Exercise objective. Repeat each line of the material exactly.

▬▬▬

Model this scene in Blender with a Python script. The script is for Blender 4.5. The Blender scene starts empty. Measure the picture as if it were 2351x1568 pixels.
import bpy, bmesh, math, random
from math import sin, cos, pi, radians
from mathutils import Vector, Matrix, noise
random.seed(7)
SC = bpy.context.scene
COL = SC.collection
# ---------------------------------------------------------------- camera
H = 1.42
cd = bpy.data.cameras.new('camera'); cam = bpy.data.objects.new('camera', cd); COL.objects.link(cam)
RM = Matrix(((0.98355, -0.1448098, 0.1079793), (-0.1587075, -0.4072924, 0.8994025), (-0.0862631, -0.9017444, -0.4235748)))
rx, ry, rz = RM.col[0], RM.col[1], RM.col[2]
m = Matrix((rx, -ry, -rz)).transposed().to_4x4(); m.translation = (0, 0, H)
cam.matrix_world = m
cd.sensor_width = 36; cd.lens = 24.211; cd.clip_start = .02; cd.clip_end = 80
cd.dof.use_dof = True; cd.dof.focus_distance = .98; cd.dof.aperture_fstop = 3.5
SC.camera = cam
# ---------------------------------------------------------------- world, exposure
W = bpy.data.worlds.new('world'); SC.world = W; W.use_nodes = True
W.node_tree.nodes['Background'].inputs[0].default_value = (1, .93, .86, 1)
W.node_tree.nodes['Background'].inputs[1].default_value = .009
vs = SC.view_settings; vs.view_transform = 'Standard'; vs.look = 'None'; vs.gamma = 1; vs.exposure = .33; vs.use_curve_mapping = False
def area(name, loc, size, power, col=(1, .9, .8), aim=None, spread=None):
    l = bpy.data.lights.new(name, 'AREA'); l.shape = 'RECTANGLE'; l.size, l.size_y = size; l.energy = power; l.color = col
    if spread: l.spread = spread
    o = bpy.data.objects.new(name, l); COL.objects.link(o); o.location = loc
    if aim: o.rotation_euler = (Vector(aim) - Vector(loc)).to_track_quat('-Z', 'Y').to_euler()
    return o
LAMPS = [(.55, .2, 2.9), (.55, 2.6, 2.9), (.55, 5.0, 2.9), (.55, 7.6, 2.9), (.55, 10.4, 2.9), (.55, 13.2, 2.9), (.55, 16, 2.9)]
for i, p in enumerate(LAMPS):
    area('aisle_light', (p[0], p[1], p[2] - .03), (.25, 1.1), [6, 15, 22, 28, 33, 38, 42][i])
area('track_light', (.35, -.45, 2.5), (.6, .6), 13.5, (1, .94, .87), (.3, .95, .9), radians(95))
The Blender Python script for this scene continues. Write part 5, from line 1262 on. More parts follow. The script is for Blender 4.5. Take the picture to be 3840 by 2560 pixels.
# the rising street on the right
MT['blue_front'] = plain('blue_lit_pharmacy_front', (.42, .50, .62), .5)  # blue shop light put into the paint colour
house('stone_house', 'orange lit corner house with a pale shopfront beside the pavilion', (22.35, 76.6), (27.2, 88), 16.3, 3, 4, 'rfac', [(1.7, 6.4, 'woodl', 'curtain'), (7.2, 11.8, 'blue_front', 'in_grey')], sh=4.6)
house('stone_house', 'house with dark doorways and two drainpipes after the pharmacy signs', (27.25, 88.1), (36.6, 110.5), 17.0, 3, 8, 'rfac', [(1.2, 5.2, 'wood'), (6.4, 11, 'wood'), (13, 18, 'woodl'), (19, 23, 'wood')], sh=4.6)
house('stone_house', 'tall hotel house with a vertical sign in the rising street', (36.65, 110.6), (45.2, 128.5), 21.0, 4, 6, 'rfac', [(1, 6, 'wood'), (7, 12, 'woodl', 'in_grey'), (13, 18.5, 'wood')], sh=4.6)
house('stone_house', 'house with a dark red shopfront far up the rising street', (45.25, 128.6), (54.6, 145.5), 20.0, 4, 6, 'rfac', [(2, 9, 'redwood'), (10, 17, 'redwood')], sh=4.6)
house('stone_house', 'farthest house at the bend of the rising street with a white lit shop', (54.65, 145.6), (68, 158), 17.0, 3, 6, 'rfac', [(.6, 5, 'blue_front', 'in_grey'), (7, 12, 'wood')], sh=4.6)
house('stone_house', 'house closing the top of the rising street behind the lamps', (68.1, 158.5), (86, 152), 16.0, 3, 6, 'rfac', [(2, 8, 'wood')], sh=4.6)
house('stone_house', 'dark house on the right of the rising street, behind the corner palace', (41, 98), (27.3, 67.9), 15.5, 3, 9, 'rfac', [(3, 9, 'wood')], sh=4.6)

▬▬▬

Output for this task.
Model this scene in Blender with a Python script. The script is for Blender 4.5. The Blender scene starts empty. Measure the picture as if it were 2351x1568 pixels.
import bpy, bmesh, math, random
from math import sin, cos, pi, radians
from mathutils import Vector, Matrix, noise
random.seed(7)
SC = bpy.context.scene
COL = SC.collection
# ---------------------------------------------------------------- camera
H = 1.42
cd = bpy.data.cameras.new('camera'); cam = bpy.data.objects.new('camera', cd); COL.objects.link(cam)
RM = Matrix(((0.98355, -0.1448098, 0.1079793), (-0.1587075, -0.4072924, 0.8994025), (-0.0862631, -0.9017444, -0.4235748)))
rx, ry, rz = RM.col[0], RM.col[1], RM.col[2]
m = Matrix((rx, -ry, -rz)).transposed().to_4x4(); m.translation = (0, 0, H)
cam.matrix_world = m
cd.sensor_width = 36; cd.lens = 24.211; cd.clip_start = .02; cd.clip_end = 80
cd.dof.use_dof = True; cd.dof.focus_distance = .98; cd.dof.aperture_fstop = 3.5
SC.camera = cam
# ---------------------------------------------------------------- world, exposure
W = bpy.data.worlds.new('world'); SC.world = W; W.use_nodes = True
W.node_tree.nodes['Background'].inputs[0].default_value = (1, .93, .86, 1)
W.node_tree.nodes['Background'].inputs[1].default_value = .009
vs = SC.view_settings; vs.view_transform = 'Standard'; vs.look = 'None'; vs.gamma = 1; vs.exposure = .33; vs.use_curve_mapping = False
def area(name, loc, size, power, col=(1, .9, .8), aim=None, spread=None):
    l = bpy.data.lights.new(name, 'AREA'); l.shape = 'RECTANGLE'; l.size, l.size_y = size; l.energy = power; l.color = col
    if spread: l.spread = spread
    o = bpy.data.objects.new(name, l); COL.objects.link(o); o.location = loc
    if aim: o.rotation_euler = (Vector(aim) - Vector(loc)).to_track_quat('-Z', 'Y').to_euler()
    return o
LAMPS = [(.55, .2, 2.9), (.55, 2.6, 2.9), (.55, 5.0, 2.9), (.55, 7.6, 2.9), (.55, 10.4, 2.9), (.55, 13.2, 2.9), (.55, 16, 2.9)]
for i, p in enumerate(LAMPS):
    area('aisle_light', (p[0], p[1], p[2] - .03), (.25, 1.1), [6, 15, 22, 28, 33, 38, 42][i])
area('track_light', (.35, -.45, 2.5), (.6, .6), 13.5, (1, .94, .87), (.3, .95, .9), radians(95))
The Blender Python script for this scene continues. Write part 5, from line 1262 on. More parts follow. The script is for Blender 4.5. Take the picture to be 3840 by 2560 pixels.
# the rising street on the right
MT['blue_front'] = plain('blue_lit_pharmacy_front', (.42, .50, .62), .5)  # blue shop light put into the paint colour
house('stone_house', 'orange lit corner house with a pale shopfront beside the pavilion', (22.35, 76.6), (27.2, 88), 16.3, 3, 4, 'rfac', [(1.7, 6.4, 'woodl', 'curtain'), (7.2, 11.8, 'blue_front', 'in_grey')], sh=4.6)
house('stone_house', 'house with dark doorways and two drainpipes after the pharmacy signs', (27.25, 88.1), (36.6, 110.5), 17.0, 3, 8, 'rfac', [(1.2, 5.2, 'wood'), (6.4, 11, 'wood'), (13, 18, 'woodl'), (19, 23, 'wood')], sh=4.6)
house('stone_house', 'tall hotel house with a vertical sign in the rising street', (36.65, 110.6), (45.2, 128.5), 21.0, 4, 6, 'rfac', [(1, 6, 'wood'), (7, 12, 'woodl', 'in_grey'), (13, 18.5, 'wood')], sh=4.6)
house('stone_house', 'house with a dark red shopfront far up the rising street', (45.25, 128.6), (54.6, 145.5), 20.0, 4, 6, 'rfac', [(2, 9, 'redwood'), (10, 17, 'redwood')], sh=4.6)
house('stone_house', 'farthest house at the bend of the rising street with a white lit shop', (54.65, 145.6), (68, 158), 17.0, 3, 6, 'rfac', [(.6, 5, 'blue_front', 'in_grey'), (7, 12, 'wood')], sh=4.6)
house('stone_house', 'house closing the top of the rising street behind the lamps', (68.1, 158.5), (86, 152), 16.0, 3, 6, 'rfac', [(2, 8, 'wood')], sh=4.6)
house('stone_house', 'dark house on the right of the rising street, behind the corner palace', (41, 98), (27.3, 67.9), 15.5, 3, 9, 'rfac', [(3, 9, 'wood')], sh=4.6)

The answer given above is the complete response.